Only if it’s sufficiently transformative. There was recently a case that hit the US Supreme Court about this subject regarding an Andy Warhol adaptation of a portrait of Prince [1]. So, in the US, fair use in this regard requires some amount of substantive transformation of the material. But, as we are talking about AI algorithms, there isn’t a person in between the model and the training data. The argument here is whether or not a person is required to make a transformative use of the material (and thus fair use applies). Given that AI generated (and non-human animal generated) works aren’t copyrightable due to the lack of human involvement, I’d wager that any AI use of copyrighted material won’t get fair use protections.
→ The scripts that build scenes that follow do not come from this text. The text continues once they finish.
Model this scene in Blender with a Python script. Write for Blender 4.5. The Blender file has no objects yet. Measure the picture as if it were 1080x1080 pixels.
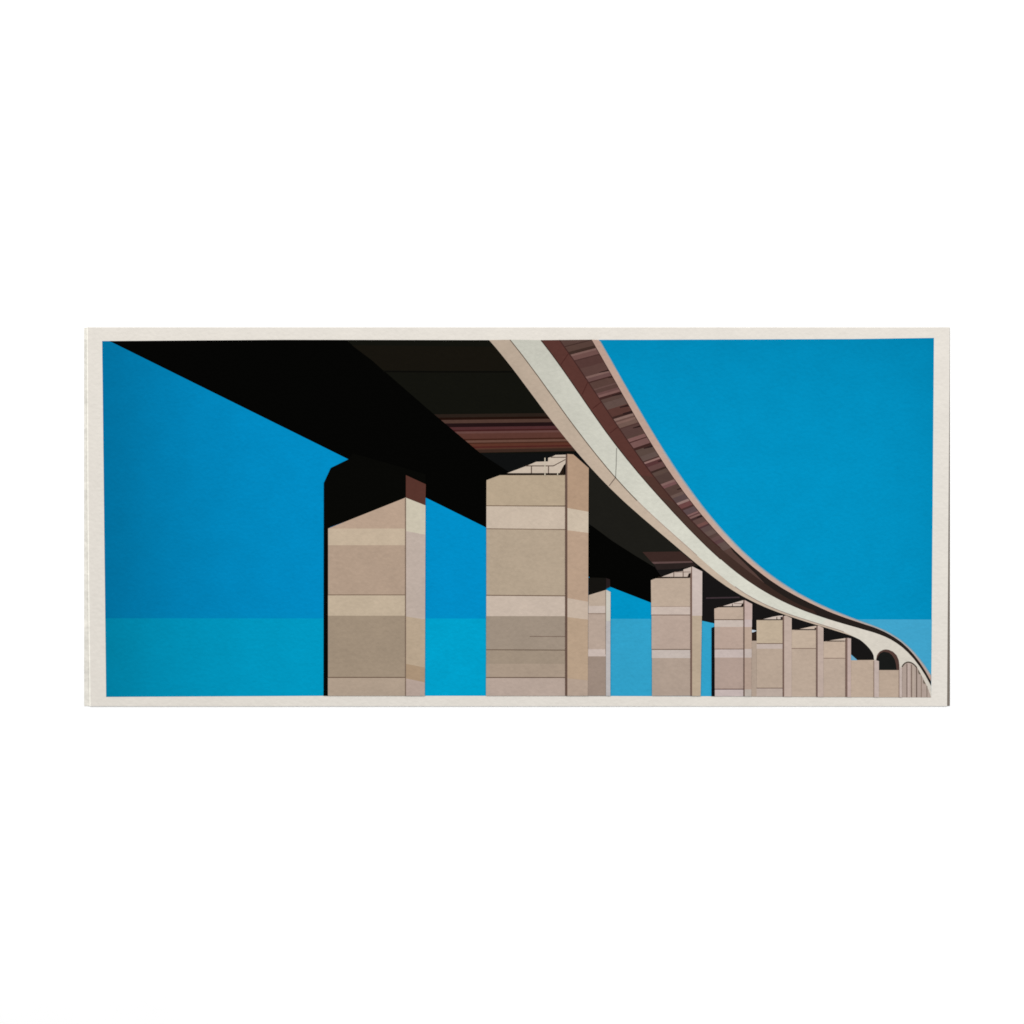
# A wide art print lying on a white table, seen from straight above.
# The picture on the print (a road bridge over blue water) is flat ink on paper: it is built as
# thin printed sheets, one on top of the other.  1 unit = 1 metre; 1 mm on the print = 0.001.
import bpy, bmesh, math, bisect
from mathutils.geometry import tessellate_polygon
from mathutils import Vector

scene = bpy.context.scene
COL = scene.collection
STEP = 0.00003                      # thickness of one ink layer
LIGHT = 1.185                       # light reaching the flat print (world + lamps), for ink albedos


def P(x, y, z=0.0):                 # millimetres on the sheet (from its top-left frame corner) -> metres
    return ((x - 540.0) / 1000.0, (540.0 - y) / 1000.0, z)


def lin(c):
    c = max(0.0, c) / 255.0
    return c / 12.92 if c <= 0.04045 else ((c + 0.055) / 1.055) ** 2.4


MATS = {}


def ink(rgb, name='ink', mottle=0.07, sat=None, fade=None, fady=None, rough=0.6):
    key = (name, rgb, mottle, fade, fady)
    if key in MATS:
        return MATS[key]
    m = bpy.data.materials.new('%s_%02x%02x%02x' % ((name,) + tuple(int(v) for v in rgb)))
    m.use_nodes = True
    nt = m.node_tree
    N, L = nt.nodes, nt.links
    b = N['Principled BSDF']
    b.inputs['Roughness'].default_value = rough
    b.inputs['Specular IOR Level'].default_value = 0.01
    g = 0.982 if name == 'ink' and max(rgb) > 90 else 1.0     # the pale inks are laid a little heavier
    warm = (1.0, 0.996, 1.014) if g < 1 else (1, 1, 1)
    alb = [min(0.93, lin(v * g * k) / LIGHT) for v, k in zip(rgb, warm)]
    tc = N.new('ShaderNodeTexCoord')
    # uneven ink cover: small grain + cloudy mottling
    n1 = N.new('ShaderNodeTexNoise'); n1.inputs['Scale'].default_value = 210; n1.inputs['Detail'].default_value = 3
    n2 = N.new('ShaderNodeTexNoise'); n2.inputs['Scale'].default_value = 38; n2.inputs['Detail'].default_value = 2
    L.new(tc.outputs['Object'], n1.inputs['Vector']); L.new(tc.outputs['Object'], n2.inputs['Vector'])
    add = N.new('ShaderNodeMath'); add.operation = 'ADD'
    L.new(n1.outputs['Fac'], add.inputs[0]); L.new(n2.outputs['Fac'], add.inputs[1])
    mr = N.new('ShaderNodeMapRange')
    mr.inputs['From Min'].default_value = 0.6; mr.inputs['From Max'].default_value = 1.4
    mr.inputs['To Min'].default_value = 1 - mottle; mr.inputs['To Max'].default_value = 1 + mottle
    L.new(add.outputs[0], mr.inputs['Value'])
    fac = mr.outputs['Result']
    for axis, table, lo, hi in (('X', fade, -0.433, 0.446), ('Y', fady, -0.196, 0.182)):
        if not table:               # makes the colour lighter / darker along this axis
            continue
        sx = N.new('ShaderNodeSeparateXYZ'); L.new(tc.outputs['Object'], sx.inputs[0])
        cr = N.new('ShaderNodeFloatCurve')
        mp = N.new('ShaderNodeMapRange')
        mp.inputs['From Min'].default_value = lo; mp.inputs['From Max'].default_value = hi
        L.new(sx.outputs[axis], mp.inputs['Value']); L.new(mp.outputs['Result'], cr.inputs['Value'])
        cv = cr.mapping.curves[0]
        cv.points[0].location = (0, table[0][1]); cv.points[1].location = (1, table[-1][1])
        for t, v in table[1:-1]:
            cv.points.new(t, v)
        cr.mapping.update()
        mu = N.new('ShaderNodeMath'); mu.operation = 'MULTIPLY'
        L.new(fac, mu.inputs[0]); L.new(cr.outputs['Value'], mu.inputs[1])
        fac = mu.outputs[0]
    vm = N.new('ShaderNodeVectorMath'); vm.operation = 'SCALE'
    vm.inputs[0].default_value = alb
    L.new(fac, vm.inputs['Scale'])
    L.new(vm.outputs['Vector'], b.inputs['Base Color'])
    # tooth of the art paper under the ink
    n3 = N.new('ShaderNodeTexNoise'); n3.inputs['Scale'].default_value = 260; n3.inputs['Detail'].default_value = 2
    L.new(tc.outputs['Object'], n3.inputs['Vector'])
    bp = N.new('ShaderNodeBump'); bp.inputs['Strength'].default_value = 0.6; bp.inputs['Distance'].default_value = 0.0007
    L.new(n3.outputs['Fac'], bp.inputs['Height']); L.new(bp.outputs['Normal'], b.inputs['Normal'])
    MATS[key] = m
    return m


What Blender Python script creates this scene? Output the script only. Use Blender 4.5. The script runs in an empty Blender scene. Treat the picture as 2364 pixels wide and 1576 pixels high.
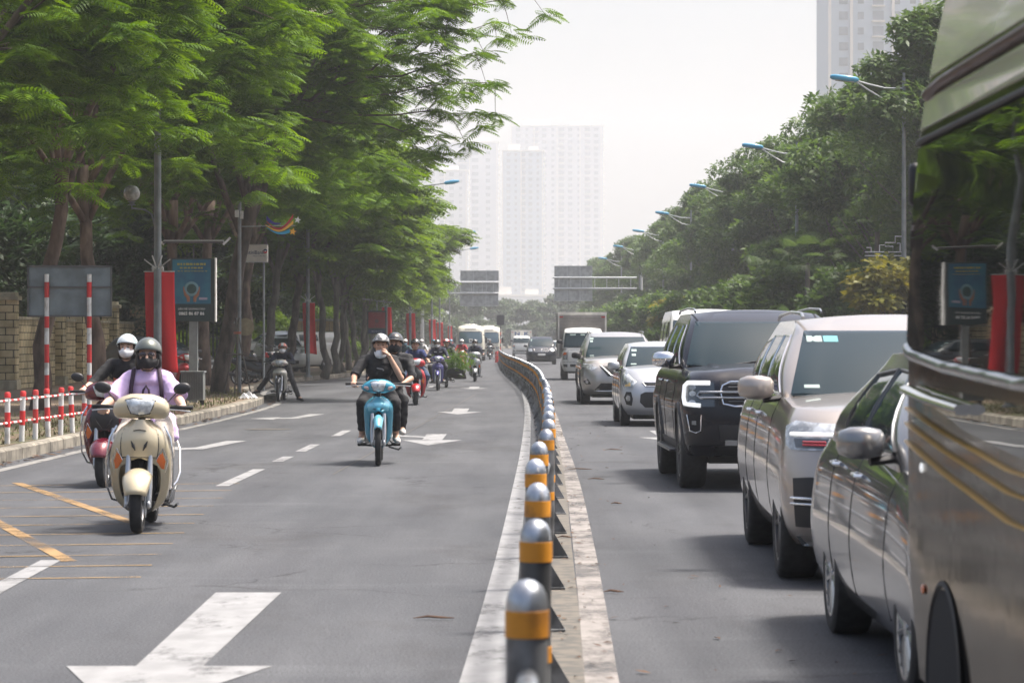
import bpy, bmesh, math, random
import numpy as np
from mathutils import Vector, Matrix, noise
R = math.radians
rnd = random.Random(7)
sc = bpy.context.scene
col = sc.collection

# ---------------------------------------------------------------- camera
cam_d = bpy.data.cameras.new('camera')
cam = bpy.data.objects.new('camera', cam_d); col.objects.link(cam)
sc.camera = cam
F = 6200.0                                   # focal length in photograph pixels
cam_d.sensor_width = 36; cam_d.lens = F / 2364 * 36
cam_d.clip_start = 0.2; cam_d.clip_end = 6000
cam.location = (0, 0, 1.5); cam.rotation_euler = (R(90 - 0.028), 0, 0)
cam_d.dof.use_dof = True; cam_d.dof.focus_distance = 34; cam_d.dof.aperture_fstop = 6.3

# ---------------------------------------------------------------- sky, sun, exposure
SUN_EL, SUN_AZ = 67.0, 72.0                  # azimuth from +Y towards +X
w = bpy.data.worlds.new('World'); sc.world = w; w.use_nodes = True
nt = w.node_tree; nt.nodes.clear()
wo = nt.nodes.new('ShaderNodeOutputWorld'); bg = nt.nodes.new('ShaderNodeBackground')
sky = nt.nodes.new('ShaderNodeTexSky'); sky.sky_type = 'NISHITA'; sky.sun_disc = False
sky.sun_elevation = R(SUN_EL); sky.sun_rotation = R(SUN_AZ)
sky.air_density = 1.0; sky.dust_density = 8.0; sky.ozone_density = 1.0
bg.inputs[1].default_value = 0.15
nt.links.new(sky.outputs[0], bg.inputs[0]); nt.links.new(bg.outputs[0], wo.inputs[0])
sd = bpy.data.lights.new('sun', 'SUN'); sun = bpy.data.objects.new('sun', sd); col.objects.link(sun)
sd.energy = 4.6; sd.angle = R(10); sd.color = (1.0, 0.95, 0.88)
dirv = Vector((math.sin(R(SUN_AZ)) * math.cos(R(SUN_EL)), math.cos(R(SUN_AZ)) * math.cos(R(SUN_EL)), math.sin(R(SUN_EL))))
sun.rotation_euler = (-dirv).to_track_quat('-Z', 'Y').to_euler()
sun.location = (60, 60, 150)
vs = sc.view_settings; vs.view_transform = 'Standard'; vs.look = 'None'; vs.gamma = 1; vs.exposure = 0.70
cy = sc.cycles
cy.use_denoising = True; cy.max_bounces = 7; cy.diffuse_bounces = 3; cy.glossy_bounces = 4
cy.transmission_bounces = 4; cy.transparent_max_bounces = 8; cy.volume_bounces = 1
cy.caustics_reflective = False; cy.caustics_refractive = False
cy.sample_clamp_indirect = 6

# ---------------------------------------------------------------- materials
MATS = {}
def mat(name, c, rough=.6, metal=0., var=0., scale=4., bump=0., bscale=None, coat=0., spec=.5, c2=None, ramp=(.4, .6), stretch=None, world=False):
    if name in MATS: return MATS[name]
    m = bpy.data.materials.new(name); m.use_nodes = True; MATS[name] = m
    t = m.node_tree; b = t.nodes['Principled BSDF']
    b.inputs['Base Color'].default_value = (*c, 1); b.inputs['Roughness'].default_value = rough
    b.inputs['Metallic'].default_value = metal; b.inputs['Specular IOR Level'].default_value = spec
    if coat: b.inputs['Coat Weight'].default_value = coat; b.inputs['Coat Roughness'].default_value = .04
    if var or c2 or bump:
        tc = t.nodes.new('ShaderNodeTexCoord'); mp = t.nodes.new('ShaderNodeMapping')
        t.links.new(t.nodes.new('ShaderNodeNewGeometry').outputs['Position'] if world else tc.outputs['Object'], mp.inputs[0])
        if stretch: mp.inputs['Scale'].default_value = stretch
    if var or c2:
        n = t.nodes.new('ShaderNodeTexNoise'); n.inputs['Scale'].default_value = scale; n.inputs['Detail'].default_value = 6
        t.links.new(mp.outputs[0], n.inputs[0])
        r = t.nodes.new('ShaderNodeValToRGB'); t.links.new(n.outputs[0], r.inputs[0])
        r.color_ramp.elements[0].position, r.color_ramp.elements[1].position = ramp
        a = c2 if c2 else tuple(x * (1 - var) for x in c); bb = c if c2 else tuple(min(1, x * (1 + var)) for x in c)
        r.color_ramp.elements[0].color = (*a, 1); r.color_ramp.elements[1].color = (*bb, 1)
        t.links.new(r.outputs[0], b.inputs['Base Color'])
    if bump:
        n = t.nodes.new('ShaderNodeTexNoise'); n.inputs['Scale'].default_value = bscale or scale * 3; n.inputs['Detail'].default_value = 5
        t.links.new(mp.outputs[0], n.inputs[0]); bp = t.nodes.new('ShaderNodeBump'); bp.inputs['Strength'].default_value = bump
        bp.inputs['Distance'].default_value = .02; t.links.new(n.outputs[0], bp.inputs['Height']); t.links.new(bp.outputs[0], b.inputs['Normal'])
    return m

def leafmat(name, c1, c2, trans=.45, c3=None):
    m = bpy.data.materials.new(name); m.use_nodes = True; t = m.node_tree; b = t.nodes['Principled BSDF']; o = t.nodes['Material Output']
    tc = t.nodes.new('ShaderNodeTexCoord'); n = t.nodes.new('ShaderNodeTexNoise'); n.inputs['Scale'].default_value = 1.1; n.inputs['Detail'].default_value = 8
    n.inputs['Roughness'].default_value = .75
    t.links.new(tc.outputs['Object'], n.inputs[0]); r = t.nodes.new('ShaderNodeValToRGB'); t.links.new(n.outputs[0], r.inputs[0])
    r.color_ramp.elements[0].position = .38; r.color_ramp.elements[1].position = .62
    r.color_ramp.elements[0].color = (*c1, 1); r.color_ramp.elements[1].color = (*c2, 1)
    if c3: e = r.color_ramp.elements.new(.72); e.color = (*c3, 1)
    t.links.new(r.outputs[0], b.inputs['Base Color']); b.inputs['Roughness'].default_value = .5; b.inputs['Specular IOR Level'].default_value = .35
    tr = t.nodes.new('ShaderNodeBsdfTranslucent'); g = t.nodes.new('ShaderNodeGamma'); g.inputs[1].default_value = .8
    hs = t.nodes.new('ShaderNodeHueSaturation'); hs.inputs['Hue'].default_value = .485; hs.inputs['Saturation'].default_value = 1.1; hs.inputs['Value'].default_value = 1.3
    t.links.new(r.outputs[0], hs.inputs['Color']); t.links.new(hs.outputs[0], tr.inputs[0])
    mx = t.nodes.new('ShaderNodeMixShader'); mx.inputs[0].default_value = trans
    t.links.new(b.outputs[0], mx.inputs[1]); t.links.new(tr.outputs[0], mx.inputs[2]); t.links.new(mx.outputs[0], o.inputs[0])
    MATS[name] = m; return m

# ---------------------------------------------------------------- object helpers
def tag(o, label=None, cat=None, group=None, kind=None):
    if label: o['label'] = label
    if cat: o['category'] = cat
    if group: o['group'] = group
    if kind: o['kind'] = kind
    return o
def thing(name, label, cat, loc=(0, 0, 0), rz=0., group=None):
    o = bpy.data.objects.new(name, None); col.objects.link(o); o.empty_display_size = .2
    o.location = loc; o.rotation_euler = (0, 0, R(rz)); return tag(o, label, cat, group)
def link(name, me, parent=None, m=None, label=None):
    if m is not None:
        for x in (m if isinstance(m, (list, tuple)) else [m]): me.materials.append(x)
    o = bpy.data.objects.new(name, me); col.objects.link(o)
    if parent is not None: o.parent = parent
    if label: o['label'] = label
    return o
def copy_tree(o, parent=None):
    c = o.copy(); col.objects.link(c); c.parent = parent
    for ch in list(o.children): copy_tree(ch, c)
    return c
def bake(o):
    dg = bpy.context.evaluated_depsgraph_get(); dg.update()
    me = bpy.data.meshes.new_from_object(o.evaluated_get(dg)); o.modifiers.clear(); old = o.data; o.data = me
    return o
def lerp(a, b, t): return a + (b - a) * t
def tab(T, x):
    if x <= T[0][0]: return T[0][1]
    for (x0, y0), (x1, y1) in zip(T, T[1:]):
        if x <= x1: return y0 + (y1 - y0) * (x - x0) / (x1 - x0)
    return T[-1][1]
def stab(T, x):                                # smooth table (Catmull style)
    n = len(T)
    if x <= T[0][0]: return T[0][1]
    if x >= T[-1][0]: return T[-1][1]
    for i in range(n - 1):
        if x <= T[i + 1][0]:
            x0, y0 = T[i]; x1, y1 = T[i + 1]; t = (x - x0) / (x1 - x0)
            m0 = (y1 - T[i - 1][1]) / (x1 - T[i - 1][0]) if i else (y1 - y0) / (x1 - x0)
            m1 = (T[i + 2][1] - y0) / (T[i + 2][0] - x0) if i + 2 < n else (y1 - y0) / (x1 - x0)
            h = x1 - x0
            return (2*t**3-3*t*t+1)*y0 + (t**3-2*t*t+t)*h*m0 + (-2*t**3+3*t*t)*y1 + (t**3-t*t)*h*m1

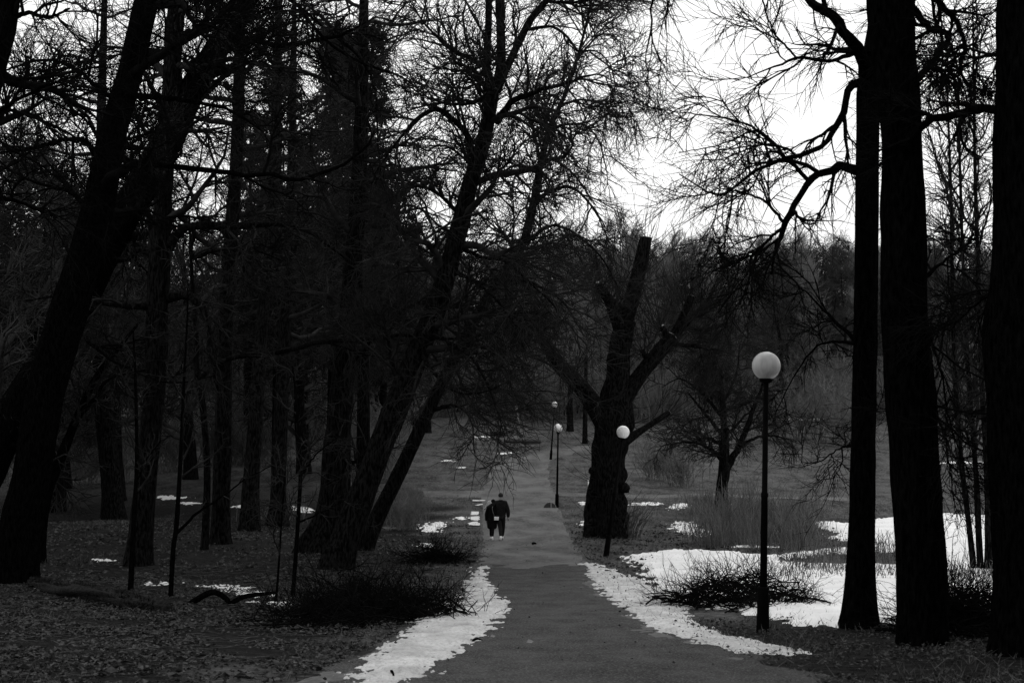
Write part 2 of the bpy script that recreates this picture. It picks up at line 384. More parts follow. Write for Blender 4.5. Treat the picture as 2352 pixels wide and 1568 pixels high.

You really think AI startups are valued based on the opinions of lawyers and experts? They’re valued based on whether the investors think they can find a bigger fool to hold the bag.
> I mean you know collages are legal right? You literally take 100s of copyrighted pictures and put them together and suddenly it's perfectly legal and ok.
That's true it's probably 99% plus it happening or at-least that's the conclusion that the experts and lawyers hired to help evaluate AI startup valuations are coming too. Hired by banks, venture funds, short selling shops, etc plenty of people who don't depending on it being ok to make money.
> "yes we're using copyrighted works, but we're doing it at scale and blending it, so that's ok"
I mean you know collages are legal right? You literally take 100s of copyrighted pictures and put them together and suddenly it's perfectly legal and ok.